> _WHAT YOU SHOULD DO_: Find the lines below that contain the string "picture". Copy each one.
((
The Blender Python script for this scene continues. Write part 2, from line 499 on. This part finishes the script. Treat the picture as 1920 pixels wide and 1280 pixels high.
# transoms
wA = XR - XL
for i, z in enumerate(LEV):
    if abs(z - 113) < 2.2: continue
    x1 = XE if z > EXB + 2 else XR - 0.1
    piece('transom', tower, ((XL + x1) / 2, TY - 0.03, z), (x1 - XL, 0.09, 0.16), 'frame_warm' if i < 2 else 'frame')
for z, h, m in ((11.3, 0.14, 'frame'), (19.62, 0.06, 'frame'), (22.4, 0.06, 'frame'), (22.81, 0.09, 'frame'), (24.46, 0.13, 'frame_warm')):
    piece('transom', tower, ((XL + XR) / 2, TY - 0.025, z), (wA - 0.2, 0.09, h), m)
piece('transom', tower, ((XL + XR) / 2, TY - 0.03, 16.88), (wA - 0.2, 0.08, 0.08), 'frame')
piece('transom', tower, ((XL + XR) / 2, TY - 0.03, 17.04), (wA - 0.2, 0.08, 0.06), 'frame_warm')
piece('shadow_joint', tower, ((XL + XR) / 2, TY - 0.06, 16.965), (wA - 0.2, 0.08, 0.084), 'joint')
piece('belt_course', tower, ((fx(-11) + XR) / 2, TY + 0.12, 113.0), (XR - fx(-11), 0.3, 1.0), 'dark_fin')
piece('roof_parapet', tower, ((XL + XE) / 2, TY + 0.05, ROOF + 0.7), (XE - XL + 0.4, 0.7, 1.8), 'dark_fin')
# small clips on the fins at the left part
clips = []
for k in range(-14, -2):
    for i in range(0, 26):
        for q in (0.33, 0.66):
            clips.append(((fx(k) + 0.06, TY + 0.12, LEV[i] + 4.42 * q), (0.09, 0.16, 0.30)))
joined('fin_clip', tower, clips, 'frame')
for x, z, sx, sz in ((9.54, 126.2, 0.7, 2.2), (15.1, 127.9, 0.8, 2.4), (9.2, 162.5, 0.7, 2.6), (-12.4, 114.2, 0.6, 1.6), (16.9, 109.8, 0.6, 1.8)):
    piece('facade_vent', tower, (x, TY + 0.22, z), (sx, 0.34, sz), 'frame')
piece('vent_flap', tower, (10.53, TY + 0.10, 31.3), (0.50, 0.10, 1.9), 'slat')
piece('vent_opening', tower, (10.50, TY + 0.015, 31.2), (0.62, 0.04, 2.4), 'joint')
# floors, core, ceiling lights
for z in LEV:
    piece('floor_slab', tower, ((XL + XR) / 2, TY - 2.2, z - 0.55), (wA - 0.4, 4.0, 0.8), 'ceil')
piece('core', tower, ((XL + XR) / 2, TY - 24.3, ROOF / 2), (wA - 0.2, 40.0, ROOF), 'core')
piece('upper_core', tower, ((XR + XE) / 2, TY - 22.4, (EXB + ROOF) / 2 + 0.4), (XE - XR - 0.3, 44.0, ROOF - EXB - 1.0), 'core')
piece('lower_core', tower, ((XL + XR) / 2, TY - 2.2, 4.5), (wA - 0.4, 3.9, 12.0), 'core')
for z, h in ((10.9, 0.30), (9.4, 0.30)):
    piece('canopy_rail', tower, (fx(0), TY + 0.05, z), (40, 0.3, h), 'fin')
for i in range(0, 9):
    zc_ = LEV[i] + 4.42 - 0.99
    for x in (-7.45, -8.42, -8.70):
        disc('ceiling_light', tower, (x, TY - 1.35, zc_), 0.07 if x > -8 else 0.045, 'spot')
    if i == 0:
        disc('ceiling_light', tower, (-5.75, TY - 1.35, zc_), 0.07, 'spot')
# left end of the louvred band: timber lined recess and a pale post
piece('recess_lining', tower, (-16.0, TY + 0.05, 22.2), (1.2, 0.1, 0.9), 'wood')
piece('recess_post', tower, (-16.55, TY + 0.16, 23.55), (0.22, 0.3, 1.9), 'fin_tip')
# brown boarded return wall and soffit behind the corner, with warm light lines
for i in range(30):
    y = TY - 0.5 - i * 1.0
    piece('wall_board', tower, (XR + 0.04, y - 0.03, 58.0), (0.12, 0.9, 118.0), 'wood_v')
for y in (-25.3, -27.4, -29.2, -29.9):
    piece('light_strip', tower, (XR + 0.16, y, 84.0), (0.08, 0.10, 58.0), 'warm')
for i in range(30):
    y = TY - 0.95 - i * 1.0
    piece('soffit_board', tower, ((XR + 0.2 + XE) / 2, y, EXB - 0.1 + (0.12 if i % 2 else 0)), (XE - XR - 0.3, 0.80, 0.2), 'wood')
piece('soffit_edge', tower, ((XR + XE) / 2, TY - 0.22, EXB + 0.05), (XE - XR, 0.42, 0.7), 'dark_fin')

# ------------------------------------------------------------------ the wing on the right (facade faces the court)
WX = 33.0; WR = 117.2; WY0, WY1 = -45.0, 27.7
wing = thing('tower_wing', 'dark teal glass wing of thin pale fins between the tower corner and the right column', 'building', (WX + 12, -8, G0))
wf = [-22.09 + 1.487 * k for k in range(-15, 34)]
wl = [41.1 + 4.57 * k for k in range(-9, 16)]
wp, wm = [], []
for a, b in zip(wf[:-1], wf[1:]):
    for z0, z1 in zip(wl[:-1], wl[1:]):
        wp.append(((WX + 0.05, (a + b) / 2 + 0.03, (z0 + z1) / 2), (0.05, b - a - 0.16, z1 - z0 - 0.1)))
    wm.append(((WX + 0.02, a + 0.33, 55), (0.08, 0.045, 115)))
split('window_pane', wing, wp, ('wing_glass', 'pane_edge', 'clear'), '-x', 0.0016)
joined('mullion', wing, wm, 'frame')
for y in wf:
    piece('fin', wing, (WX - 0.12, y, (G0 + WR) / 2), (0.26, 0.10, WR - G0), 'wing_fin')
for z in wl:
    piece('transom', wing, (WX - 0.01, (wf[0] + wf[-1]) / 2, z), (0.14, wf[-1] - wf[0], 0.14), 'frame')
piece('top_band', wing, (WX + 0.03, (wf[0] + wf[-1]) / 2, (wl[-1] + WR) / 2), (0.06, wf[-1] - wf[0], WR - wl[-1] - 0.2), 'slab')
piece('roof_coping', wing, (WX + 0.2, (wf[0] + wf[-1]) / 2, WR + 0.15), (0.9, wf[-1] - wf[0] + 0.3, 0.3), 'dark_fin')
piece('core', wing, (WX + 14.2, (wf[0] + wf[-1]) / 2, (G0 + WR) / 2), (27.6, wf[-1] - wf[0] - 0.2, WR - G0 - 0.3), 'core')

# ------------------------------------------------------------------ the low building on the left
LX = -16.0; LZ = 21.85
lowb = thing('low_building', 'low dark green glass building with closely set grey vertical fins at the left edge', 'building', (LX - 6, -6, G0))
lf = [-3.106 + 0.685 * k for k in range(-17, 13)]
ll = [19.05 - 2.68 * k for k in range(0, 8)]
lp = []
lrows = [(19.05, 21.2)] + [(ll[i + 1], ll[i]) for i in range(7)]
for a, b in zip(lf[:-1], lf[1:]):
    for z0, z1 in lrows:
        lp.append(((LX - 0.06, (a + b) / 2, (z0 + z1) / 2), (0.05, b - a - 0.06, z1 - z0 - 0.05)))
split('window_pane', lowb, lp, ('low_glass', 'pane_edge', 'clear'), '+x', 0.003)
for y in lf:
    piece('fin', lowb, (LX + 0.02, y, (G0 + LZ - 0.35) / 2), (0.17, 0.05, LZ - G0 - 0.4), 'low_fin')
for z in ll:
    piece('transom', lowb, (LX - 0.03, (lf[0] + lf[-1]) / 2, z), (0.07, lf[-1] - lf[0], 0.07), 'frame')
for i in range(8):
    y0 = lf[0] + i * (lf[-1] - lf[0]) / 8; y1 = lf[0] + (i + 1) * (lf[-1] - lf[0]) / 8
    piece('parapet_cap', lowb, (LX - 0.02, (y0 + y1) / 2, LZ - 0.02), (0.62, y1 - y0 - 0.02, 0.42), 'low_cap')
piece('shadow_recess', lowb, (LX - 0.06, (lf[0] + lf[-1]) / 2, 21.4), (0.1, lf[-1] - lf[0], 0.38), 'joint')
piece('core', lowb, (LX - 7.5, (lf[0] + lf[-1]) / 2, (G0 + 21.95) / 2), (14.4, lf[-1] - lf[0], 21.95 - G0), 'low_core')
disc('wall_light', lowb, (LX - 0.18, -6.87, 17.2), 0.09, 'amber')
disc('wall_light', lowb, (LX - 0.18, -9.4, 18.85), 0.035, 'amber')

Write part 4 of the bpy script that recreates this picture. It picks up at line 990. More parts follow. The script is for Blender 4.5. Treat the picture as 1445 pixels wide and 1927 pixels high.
))
> _RESPONSE FOR THIS EXERCISE_:
The Blender Python script for this scene continues. Write part 2, from line 499 on. This part finishes the script. Treat the picture as 1920 pixels wide and 1280 pixels high.
Write part 4 of the bpy script that recreates this picture. It picks up at line 990. More parts follow. The script is for Blender 4.5. Treat the picture as 1445 pixels wide and 1927 pixels high.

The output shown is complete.